Provided data:
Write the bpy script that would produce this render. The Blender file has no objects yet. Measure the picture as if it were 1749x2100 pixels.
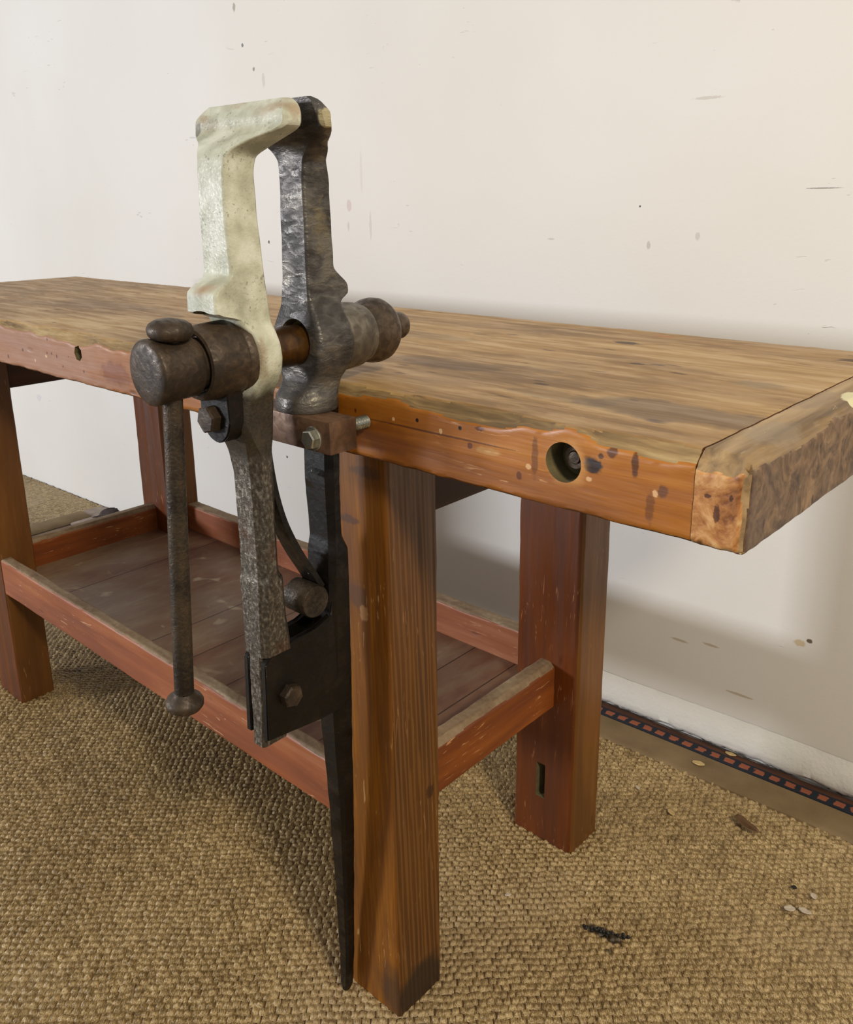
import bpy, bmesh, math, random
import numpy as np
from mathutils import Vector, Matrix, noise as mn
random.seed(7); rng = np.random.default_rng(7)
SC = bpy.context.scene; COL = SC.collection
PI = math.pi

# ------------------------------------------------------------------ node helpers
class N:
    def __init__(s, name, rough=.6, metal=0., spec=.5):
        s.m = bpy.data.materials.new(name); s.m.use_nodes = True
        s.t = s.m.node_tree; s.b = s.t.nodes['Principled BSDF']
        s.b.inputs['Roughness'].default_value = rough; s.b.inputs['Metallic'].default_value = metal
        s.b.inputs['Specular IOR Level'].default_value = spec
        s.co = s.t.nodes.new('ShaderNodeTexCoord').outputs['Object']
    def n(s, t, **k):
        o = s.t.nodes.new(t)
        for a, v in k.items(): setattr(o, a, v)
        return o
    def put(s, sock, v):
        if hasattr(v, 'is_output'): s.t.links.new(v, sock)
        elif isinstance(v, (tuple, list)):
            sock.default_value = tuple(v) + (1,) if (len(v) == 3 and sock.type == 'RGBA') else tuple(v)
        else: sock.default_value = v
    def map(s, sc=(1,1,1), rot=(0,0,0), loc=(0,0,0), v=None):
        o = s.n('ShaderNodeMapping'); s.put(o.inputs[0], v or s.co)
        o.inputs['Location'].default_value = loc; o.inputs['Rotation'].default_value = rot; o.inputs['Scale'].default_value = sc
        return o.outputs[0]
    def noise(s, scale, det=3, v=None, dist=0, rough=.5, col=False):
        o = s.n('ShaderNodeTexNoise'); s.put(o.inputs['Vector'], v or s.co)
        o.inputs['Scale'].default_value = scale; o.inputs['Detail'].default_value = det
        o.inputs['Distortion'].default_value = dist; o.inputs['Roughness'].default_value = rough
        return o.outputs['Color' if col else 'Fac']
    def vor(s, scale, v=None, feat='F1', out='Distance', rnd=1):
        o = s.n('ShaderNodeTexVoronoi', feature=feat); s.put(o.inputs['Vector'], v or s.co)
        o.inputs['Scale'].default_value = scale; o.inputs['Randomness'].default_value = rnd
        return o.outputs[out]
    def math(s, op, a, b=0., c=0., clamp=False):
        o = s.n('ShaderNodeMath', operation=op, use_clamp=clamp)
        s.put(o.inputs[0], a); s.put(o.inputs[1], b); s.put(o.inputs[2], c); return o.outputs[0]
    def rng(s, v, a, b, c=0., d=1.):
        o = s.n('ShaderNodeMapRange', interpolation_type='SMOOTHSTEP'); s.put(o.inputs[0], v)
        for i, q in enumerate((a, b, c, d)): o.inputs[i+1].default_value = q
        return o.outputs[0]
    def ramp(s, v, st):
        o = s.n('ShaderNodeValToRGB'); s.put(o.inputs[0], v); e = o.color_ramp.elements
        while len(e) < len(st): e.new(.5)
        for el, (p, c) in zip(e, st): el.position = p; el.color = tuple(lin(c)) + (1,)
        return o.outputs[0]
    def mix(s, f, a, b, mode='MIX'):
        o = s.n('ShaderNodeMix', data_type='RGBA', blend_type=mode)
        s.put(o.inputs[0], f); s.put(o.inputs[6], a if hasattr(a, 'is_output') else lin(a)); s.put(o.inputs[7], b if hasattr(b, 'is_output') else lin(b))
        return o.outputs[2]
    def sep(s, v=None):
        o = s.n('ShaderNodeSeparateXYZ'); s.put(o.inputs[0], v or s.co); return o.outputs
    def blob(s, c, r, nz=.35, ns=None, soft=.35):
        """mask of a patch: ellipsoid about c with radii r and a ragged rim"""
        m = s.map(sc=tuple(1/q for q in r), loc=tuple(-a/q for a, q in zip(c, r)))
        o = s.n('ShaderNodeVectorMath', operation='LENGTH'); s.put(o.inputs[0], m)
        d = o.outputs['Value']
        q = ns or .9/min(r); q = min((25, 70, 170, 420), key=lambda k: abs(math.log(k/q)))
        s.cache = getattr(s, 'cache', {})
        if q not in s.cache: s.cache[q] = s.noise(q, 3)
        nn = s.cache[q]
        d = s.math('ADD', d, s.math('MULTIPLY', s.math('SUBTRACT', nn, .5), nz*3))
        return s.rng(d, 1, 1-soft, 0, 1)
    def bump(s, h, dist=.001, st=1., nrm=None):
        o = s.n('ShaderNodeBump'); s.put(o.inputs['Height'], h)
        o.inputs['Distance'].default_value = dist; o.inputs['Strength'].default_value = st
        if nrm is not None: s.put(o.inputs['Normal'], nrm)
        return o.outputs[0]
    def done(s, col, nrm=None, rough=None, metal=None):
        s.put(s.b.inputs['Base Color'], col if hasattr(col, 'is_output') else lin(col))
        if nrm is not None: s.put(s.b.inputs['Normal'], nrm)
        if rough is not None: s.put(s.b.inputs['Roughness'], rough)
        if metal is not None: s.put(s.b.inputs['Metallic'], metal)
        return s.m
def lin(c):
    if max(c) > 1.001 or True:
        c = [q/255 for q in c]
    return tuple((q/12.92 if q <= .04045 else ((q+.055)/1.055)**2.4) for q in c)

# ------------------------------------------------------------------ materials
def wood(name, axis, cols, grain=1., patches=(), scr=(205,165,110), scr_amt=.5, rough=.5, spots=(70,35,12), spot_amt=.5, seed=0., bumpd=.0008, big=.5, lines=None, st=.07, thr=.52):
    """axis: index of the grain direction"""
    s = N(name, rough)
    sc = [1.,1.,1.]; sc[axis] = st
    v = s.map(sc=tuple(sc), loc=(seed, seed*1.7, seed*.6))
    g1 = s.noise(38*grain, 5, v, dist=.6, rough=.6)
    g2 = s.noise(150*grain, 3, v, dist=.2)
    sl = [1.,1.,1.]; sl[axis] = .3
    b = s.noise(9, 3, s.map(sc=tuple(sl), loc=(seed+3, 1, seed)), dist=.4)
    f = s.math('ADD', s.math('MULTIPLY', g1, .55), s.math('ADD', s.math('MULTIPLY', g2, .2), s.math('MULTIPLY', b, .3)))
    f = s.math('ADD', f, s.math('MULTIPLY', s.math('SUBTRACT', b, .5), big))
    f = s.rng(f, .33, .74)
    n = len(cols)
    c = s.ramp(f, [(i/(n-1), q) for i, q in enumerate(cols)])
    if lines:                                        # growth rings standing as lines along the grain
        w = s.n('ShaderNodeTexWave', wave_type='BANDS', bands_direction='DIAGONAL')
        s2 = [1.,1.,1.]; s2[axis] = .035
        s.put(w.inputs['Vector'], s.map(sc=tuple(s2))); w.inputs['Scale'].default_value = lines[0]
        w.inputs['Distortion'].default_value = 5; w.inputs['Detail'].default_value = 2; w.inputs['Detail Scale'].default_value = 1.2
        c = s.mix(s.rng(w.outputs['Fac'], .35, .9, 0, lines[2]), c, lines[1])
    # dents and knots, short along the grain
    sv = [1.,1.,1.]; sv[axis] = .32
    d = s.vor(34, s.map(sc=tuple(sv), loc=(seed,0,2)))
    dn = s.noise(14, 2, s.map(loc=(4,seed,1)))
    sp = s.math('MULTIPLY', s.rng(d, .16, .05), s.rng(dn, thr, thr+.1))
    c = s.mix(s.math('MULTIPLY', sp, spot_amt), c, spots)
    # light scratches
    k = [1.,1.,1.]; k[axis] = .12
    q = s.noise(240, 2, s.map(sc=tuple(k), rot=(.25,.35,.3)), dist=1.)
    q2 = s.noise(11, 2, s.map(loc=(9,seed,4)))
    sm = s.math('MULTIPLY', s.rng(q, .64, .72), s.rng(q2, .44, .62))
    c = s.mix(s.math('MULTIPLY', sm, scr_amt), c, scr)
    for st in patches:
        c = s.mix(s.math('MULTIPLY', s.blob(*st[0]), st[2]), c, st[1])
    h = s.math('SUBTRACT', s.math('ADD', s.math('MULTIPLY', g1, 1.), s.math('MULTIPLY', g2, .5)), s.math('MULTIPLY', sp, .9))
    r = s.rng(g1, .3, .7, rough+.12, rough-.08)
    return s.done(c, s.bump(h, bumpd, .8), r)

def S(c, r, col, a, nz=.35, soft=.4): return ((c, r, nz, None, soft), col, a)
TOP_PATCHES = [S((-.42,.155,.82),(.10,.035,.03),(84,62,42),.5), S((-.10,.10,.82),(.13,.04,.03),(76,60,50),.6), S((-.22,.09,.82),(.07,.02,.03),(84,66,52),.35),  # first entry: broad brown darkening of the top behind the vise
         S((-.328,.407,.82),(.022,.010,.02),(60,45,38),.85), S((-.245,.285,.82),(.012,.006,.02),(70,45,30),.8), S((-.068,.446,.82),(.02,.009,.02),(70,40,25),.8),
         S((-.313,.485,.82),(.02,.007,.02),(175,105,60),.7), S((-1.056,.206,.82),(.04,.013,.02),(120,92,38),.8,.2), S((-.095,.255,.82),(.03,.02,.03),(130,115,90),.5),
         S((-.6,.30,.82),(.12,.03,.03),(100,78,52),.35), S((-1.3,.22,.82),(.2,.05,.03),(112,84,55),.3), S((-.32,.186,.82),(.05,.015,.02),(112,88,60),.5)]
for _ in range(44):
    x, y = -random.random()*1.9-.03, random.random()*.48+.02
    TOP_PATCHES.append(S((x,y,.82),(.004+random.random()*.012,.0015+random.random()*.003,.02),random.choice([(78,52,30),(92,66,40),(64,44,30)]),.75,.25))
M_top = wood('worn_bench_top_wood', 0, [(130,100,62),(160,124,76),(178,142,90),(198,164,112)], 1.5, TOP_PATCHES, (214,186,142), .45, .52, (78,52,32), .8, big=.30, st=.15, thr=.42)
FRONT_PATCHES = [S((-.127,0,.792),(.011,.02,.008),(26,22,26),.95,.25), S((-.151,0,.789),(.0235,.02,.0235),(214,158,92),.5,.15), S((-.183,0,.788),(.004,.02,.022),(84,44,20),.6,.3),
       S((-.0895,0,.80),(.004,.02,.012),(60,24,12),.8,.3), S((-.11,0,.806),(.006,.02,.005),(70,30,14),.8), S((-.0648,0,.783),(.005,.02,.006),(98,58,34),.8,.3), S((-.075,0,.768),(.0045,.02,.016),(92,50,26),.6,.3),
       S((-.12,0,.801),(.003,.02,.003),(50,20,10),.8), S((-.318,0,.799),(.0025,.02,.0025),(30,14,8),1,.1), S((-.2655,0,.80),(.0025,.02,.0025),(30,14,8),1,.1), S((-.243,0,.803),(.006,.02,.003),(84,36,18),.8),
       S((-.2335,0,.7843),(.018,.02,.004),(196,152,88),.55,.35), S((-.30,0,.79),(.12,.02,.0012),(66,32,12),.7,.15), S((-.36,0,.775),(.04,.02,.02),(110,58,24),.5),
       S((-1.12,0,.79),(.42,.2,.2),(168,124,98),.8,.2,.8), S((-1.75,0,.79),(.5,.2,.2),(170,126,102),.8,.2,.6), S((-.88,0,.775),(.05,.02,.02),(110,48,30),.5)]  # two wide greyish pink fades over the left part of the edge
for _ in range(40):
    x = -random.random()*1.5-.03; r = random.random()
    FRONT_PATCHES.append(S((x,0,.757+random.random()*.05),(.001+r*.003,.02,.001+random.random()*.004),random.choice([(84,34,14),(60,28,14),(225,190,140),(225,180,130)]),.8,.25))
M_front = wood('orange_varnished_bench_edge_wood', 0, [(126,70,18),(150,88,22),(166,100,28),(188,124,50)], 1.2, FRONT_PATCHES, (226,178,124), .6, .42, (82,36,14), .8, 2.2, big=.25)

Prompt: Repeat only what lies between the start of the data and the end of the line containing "PI = math.pi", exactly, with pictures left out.

The output:
Write the bpy script that would produce this render. The Blender file has no objects yet. Measure the picture as if it were 1749x2100 pixels.
import bpy, bmesh, math, random
import numpy as np
from mathutils import Vector, Matrix, noise as mn
random.seed(7); rng = np.random.default_rng(7)
SC = bpy.context.scene; COL = SC.collection
PI = math.pi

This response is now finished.